- _What you are asked to do_: Would you transcribe the whole listing exactly, minus its pictures?
★ ★ ★ ★ ★ ★ ★
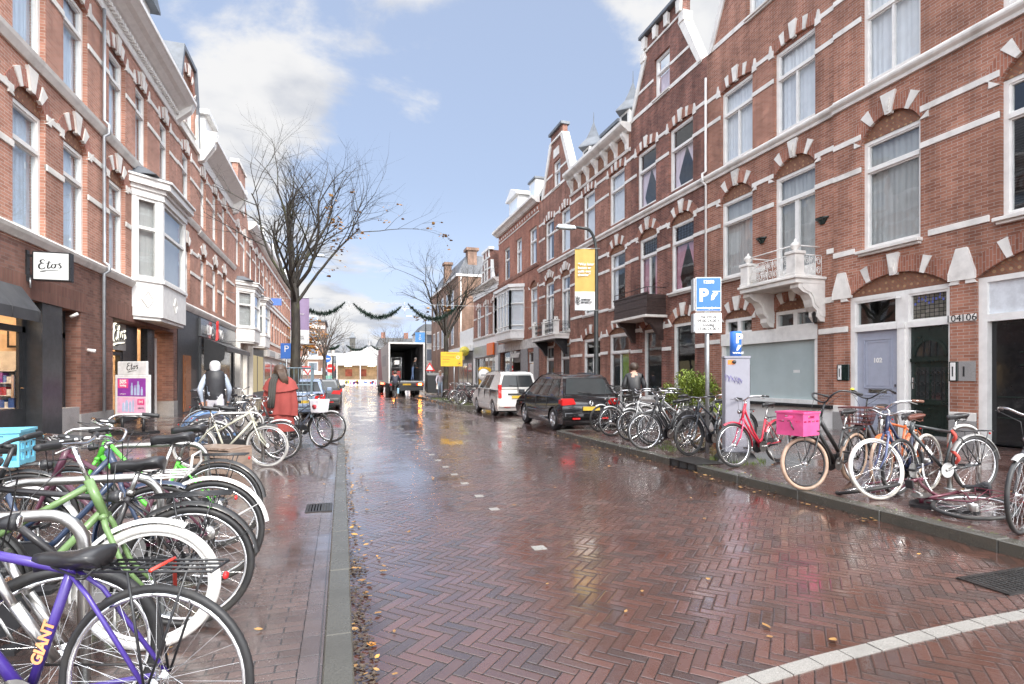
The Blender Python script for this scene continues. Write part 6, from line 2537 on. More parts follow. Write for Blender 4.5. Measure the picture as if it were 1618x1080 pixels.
 if tail:
  mb = MB()
  z = Rr * 2 + .03 if carrier else Rr * 1.7
  x = -.235 if carrier else -Rr * .62
  mb.lathe([(.0, 0), (.013, 0), (.014, -.006), (.010, -.012), (.0, -.013)], (x, 0, z), 'x', 12, caps=False)
  mb.build('tail_light', M['red_lens'], t)
 ca_ = rnd.uniform(0, PI)
 mb = MB()
 mb.lathe([(.0, .044), (.088, .044), (.09, .049), (.02, .049), (.02, .062), (.0, .062)], (bb.x, 0, bb.z), 'y', 24, smooth=False, caps=False)
 pe = []
 for s_ in (-1, 1):
  a = ca_ + (PI if s_ < 0 else 0)
  e = bb + Vector((.165 * math.cos(a), s_ * .075, .165 * math.sin(a)))
  mb.tube([bb + Vector((0, s_ * .06, 0)), e], .009, 6)
  pe.append(e)
 cr = mb.build('crank', M['steel'], t)
 for e, s_ in zip(pe, (-1, 1)):
  mb = MB()
  mb.box(e.x - .04, e.x + .04, e.y + s_ * .05 - .045, e.y + s_ * .05 + .045, e.z - .011, e.z + .011)
  mb.build('pedal', M['blackplastic'], cr)
 mb = MB()
 if chaincase:
  pts = [(bb.x + .11 * math.cos(R(a)), bb.z + .11 * math.sin(R(a))) for a in range(-80, 81, 16)] + [(hubr.x + .05 * math.cos(R(a)), hubr.z + .05 * math.sin(R(a))) for a in range(100, 261, 32)]
  mb.prism(pts, -.068, -.036)
  mb.build('chain_case', M['blackplastic'], t, bevel=.006, bseg=1)
 else:
  for s_ in (-1, 1):
   mb.tube([(bb.x, -.047, bb.z + s_ * .088), (hubr.x, -.047, hubr.z + s_ * .035)], .005, 4)
  mb.build('chain', M['iron'], t)
 if kick:
  mb = MB()
  s_ = 1 if lean <= 0 else 1
  mb.tube([(.34, .05, .27), (.30, .16, .012)], .008, 6)
  mb.build('kickstand', M['steel'], t)
 if frontrack:
  mb = MB()
  z = Rr * 2 + .07
  x0, x1 = h0.x + .06, h0.x + .40
  fm = colmat(frontrack)
  for y in (-.13, -.045, .045, .13):
   mb.tube([(x0, y, z), (x1, y, z)], .007, 6)
  for x in (x0, (x0 + x1) / 2, x1):
   mb.tube([(x, -.13, z), (x, .13, z)], .007, 6)
  mb.tube([(x1, -.13, z), (x1 + .04, -.13, z + .06), (x1 + .04, -.1, z + .13), (x1 + .04, .1, z + .13), (x1 + .04, .13, z + .06), (x1, .13, z)], .008, 6)
  for s_ in (-1, 1):
   mb.tube([hubf + Vector((0, s_ * .06, 0)), (x0 + .2, s_ * .10, z)], .005, 5)
  steered(mb.build('front_rack', fm, t))
 if basket:
  mb = MB()
  z0, z1 = .72, .96
  cx_ = h0.x + .22
  bm_ = colmat(basket, .5, 0)
  for k in range(5):
   f = k / 4
   z, hx, hy = lerp(z0, z1, f), lerp(.12, .16, f), lerp(.15, .20, f)
   mb.tube([(cx_ - hx, -hy, z), (cx_ + hx, -hy, z), (cx_ + hx, hy, z), (cx_ - hx, hy, z)], .006 if k < 4 else .009, 5, closed=True)
  for k in range(28):
   f = k / 28 * 4
   i = int(f)
   u = f - i
   cn = [(-1, -1), (1, -1), (1, 1), (-1, 1)]
   a, b = cn[i], cn[(i + 1) % 4]
   px, py = lerp(a[0], b[0], u), lerp(a[1], b[1], u)
   mb.tube([(cx_ + px * .12, py * .15, z0), (cx_ + px * .16, py * .20, z1)], .004, 4)
  mb.box(cx_ - .12, cx_ + .12, -.15, .15, z0 - .004, z0 + .004)
  steered(mb.build('basket', bm_, t))
 if lockcol:
  mb = MB()
  pts = [(st.x + .02 + .02 * math.cos(a / 3), .05 * math.sin(a), lerp(.75, .25, a / 12)) for a in [i * .5 for i in range(24)]]
  mb.tube(pts, .020, 7)
  mb.build('lock_sleeve', colmat(lockcol, .6, 0), t)
 return t
NB = 'bicycles parked by the shop side kerb'
FB = 'bicycles parked on the pavement across the street'
P_ = (.105, .055, .40)
bike('violet racing bicycle with black saddle and red tail light, nearest to the camera', (-.60, 2.12), 163, 'dia', (.060, .032, .25), 0, 0, D=.68, wb=1.02, bar='flat', barz=.90, sadz=.775, guard=False, chaincase=False, sc=.97, group=NB, letters=('GIANT', .052, colmat((.85, .36, .16)), .42, 'seat'), tape=(.6, .05, .03), headlight=False, tw=.014)
bike('black bicycle with a thick silver suspension fork and mint bell behind the violet one', (-2.03, 2.40), 2, 'dia', (.025, .025, .028), 0, 4, D=.68, wb=1.06, bar='flat', barz=1.03, sadz=.95, susp='silver', fork=None, guard=False, carrier=False, chaincase=False, sc=.97, group=NB, grips='allblack', bell=(.45, .80, .72), tw=.022)
bike('olive green bicycle with broad white tyres and a white rear mudguard', (-1.94, 3.13), 0, 'mixte', (.14, .235, .085), 0, 0, D=.65, wb=1.06, tyre='white', rim='white', bar='flat', barz=1.06, sadz=.93, guardcol=(.7, .7, .68), sc=.97, group=NB, bell=None, tw=.024)
bike('black bicycle with a sprung black fork and wire rear carrier behind the olive one', (-.80, 3.36), 180, 'dia', (.025, .023, .025), 0, 6, D=.68, wb=1.1, bar='flat', barz=1.04, sadz=.93, sc=.97, group=NB, grips='allblack', susp='black', guardcol=(.02, .02, .02))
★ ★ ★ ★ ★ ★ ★
- _Solution to the problem_:
The Blender Python script for this scene continues. Write part 6, from line 2537 on. More parts follow. Write for Blender 4.5. Measure the picture as if it were 1618x1080 pixels.
 if tail:
  mb = MB()
  z = Rr * 2 + .03 if carrier else Rr * 1.7
  x = -.235 if carrier else -Rr * .62
  mb.lathe([(.0, 0), (.013, 0), (.014, -.006), (.010, -.012), (.0, -.013)], (x, 0, z), 'x', 12, caps=False)
  mb.build('tail_light', M['red_lens'], t)
 ca_ = rnd.uniform(0, PI)
 mb = MB()
 mb.lathe([(.0, .044), (.088, .044), (.09, .049), (.02, .049), (.02, .062), (.0, .062)], (bb.x, 0, bb.z), 'y', 24, smooth=False, caps=False)
 pe = []
 for s_ in (-1, 1):
  a = ca_ + (PI if s_ < 0 else 0)
  e = bb + Vector((.165 * math.cos(a), s_ * .075, .165 * math.sin(a)))
  mb.tube([bb + Vector((0, s_ * .06, 0)), e], .009, 6)
  pe.append(e)
 cr = mb.build('crank', M['steel'], t)
 for e, s_ in zip(pe, (-1, 1)):
  mb = MB()
  mb.box(e.x - .04, e.x + .04, e.y + s_ * .05 - .045, e.y + s_ * .05 + .045, e.z - .011, e.z + .011)
  mb.build('pedal', M['blackplastic'], cr)
 mb = MB()
 if chaincase:
  pts = [(bb.x + .11 * math.cos(R(a)), bb.z + .11 * math.sin(R(a))) for a in range(-80, 81, 16)] + [(hubr.x + .05 * math.cos(R(a)), hubr.z + .05 * math.sin(R(a))) for a in range(100, 261, 32)]
  mb.prism(pts, -.068, -.036)
  mb.build('chain_case', M['blackplastic'], t, bevel=.006, bseg=1)
 else:
  for s_ in (-1, 1):
   mb.tube([(bb.x, -.047, bb.z + s_ * .088), (hubr.x, -.047, hubr.z + s_ * .035)], .005, 4)
  mb.build('chain', M['iron'], t)
 if kick:
  mb = MB()
  s_ = 1 if lean <= 0 else 1
  mb.tube([(.34, .05, .27), (.30, .16, .012)], .008, 6)
  mb.build('kickstand', M['steel'], t)
 if frontrack:
  mb = MB()
  z = Rr * 2 + .07
  x0, x1 = h0.x + .06, h0.x + .40
  fm = colmat(frontrack)
  for y in (-.13, -.045, .045, .13):
   mb.tube([(x0, y, z), (x1, y, z)], .007, 6)
  for x in (x0, (x0 + x1) / 2, x1):
   mb.tube([(x, -.13, z), (x, .13, z)], .007, 6)
  mb.tube([(x1, -.13, z), (x1 + .04, -.13, z + .06), (x1 + .04, -.1, z + .13), (x1 + .04, .1, z + .13), (x1 + .04, .13, z + .06), (x1, .13, z)], .008, 6)
  for s_ in (-1, 1):
   mb.tube([hubf + Vector((0, s_ * .06, 0)), (x0 + .2, s_ * .10, z)], .005, 5)
  steered(mb.build('front_rack', fm, t))
 if basket:
  mb = MB()
  z0, z1 = .72, .96
  cx_ = h0.x + .22
  bm_ = colmat(basket, .5, 0)
  for k in range(5):
   f = k / 4
   z, hx, hy = lerp(z0, z1, f), lerp(.12, .16, f), lerp(.15, .20, f)
   mb.tube([(cx_ - hx, -hy, z), (cx_ + hx, -hy, z), (cx_ + hx, hy, z), (cx_ - hx, hy, z)], .006 if k < 4 else .009, 5, closed=True)
  for k in range(28):
   f = k / 28 * 4
   i = int(f)
   u = f - i
   cn = [(-1, -1), (1, -1), (1, 1), (-1, 1)]
   a, b = cn[i], cn[(i + 1) % 4]
   px, py = lerp(a[0], b[0], u), lerp(a[1], b[1], u)
   mb.tube([(cx_ + px * .12, py * .15, z0), (cx_ + px * .16, py * .20, z1)], .004, 4)
  mb.box(cx_ - .12, cx_ + .12, -.15, .15, z0 - .004, z0 + .004)
  steered(mb.build('basket', bm_, t))
 if lockcol:
  mb = MB()
  pts = [(st.x + .02 + .02 * math.cos(a / 3), .05 * math.sin(a), lerp(.75, .25, a / 12)) for a in [i * .5 for i in range(24)]]
  mb.tube(pts, .020, 7)
  mb.build('lock_sleeve', colmat(lockcol, .6, 0), t)
 return t
NB = 'bicycles parked by the shop side kerb'
FB = 'bicycles parked on the pavement across the street'
P_ = (.105, .055, .40)
bike('violet racing bicycle with black saddle and red tail light, nearest to the camera', (-.60, 2.12), 163, 'dia', (.060, .032, .25), 0, 0, D=.68, wb=1.02, bar='flat', barz=.90, sadz=.775, guard=False, chaincase=False, sc=.97, group=NB, letters=('GIANT', .052, colmat((.85, .36, .16)), .42, 'seat'), tape=(.6, .05, .03), headlight=False, tw=.014)
bike('black bicycle with a thick silver suspension fork and mint bell behind the violet one', (-2.03, 2.40), 2, 'dia', (.025, .025, .028), 0, 4, D=.68, wb=1.06, bar='flat', barz=1.03, sadz=.95, susp='silver', fork=None, guard=False, carrier=False, chaincase=False, sc=.97, group=NB, grips='allblack', bell=(.45, .80, .72), tw=.022)
bike('olive green bicycle with broad white tyres and a white rear mudguard', (-1.94, 3.13), 0, 'mixte', (.14, .235, .085), 0, 0, D=.65, wb=1.06, tyre='white', rim='white', bar='flat', barz=1.06, sadz=.93, guardcol=(.7, .7, .68), sc=.97, group=NB, bell=None, tw=.024)
bike('black bicycle with a sprung black fork and wire rear carrier behind the olive one', (-.80, 3.36), 180, 'dia', (.025, .023, .025), 0, 6, D=.68, wb=1.1, bar='flat', barz=1.04, sadz=.93, sc=.97, group=NB, grips='allblack', susp='black', guardcol=(.02, .02, .02))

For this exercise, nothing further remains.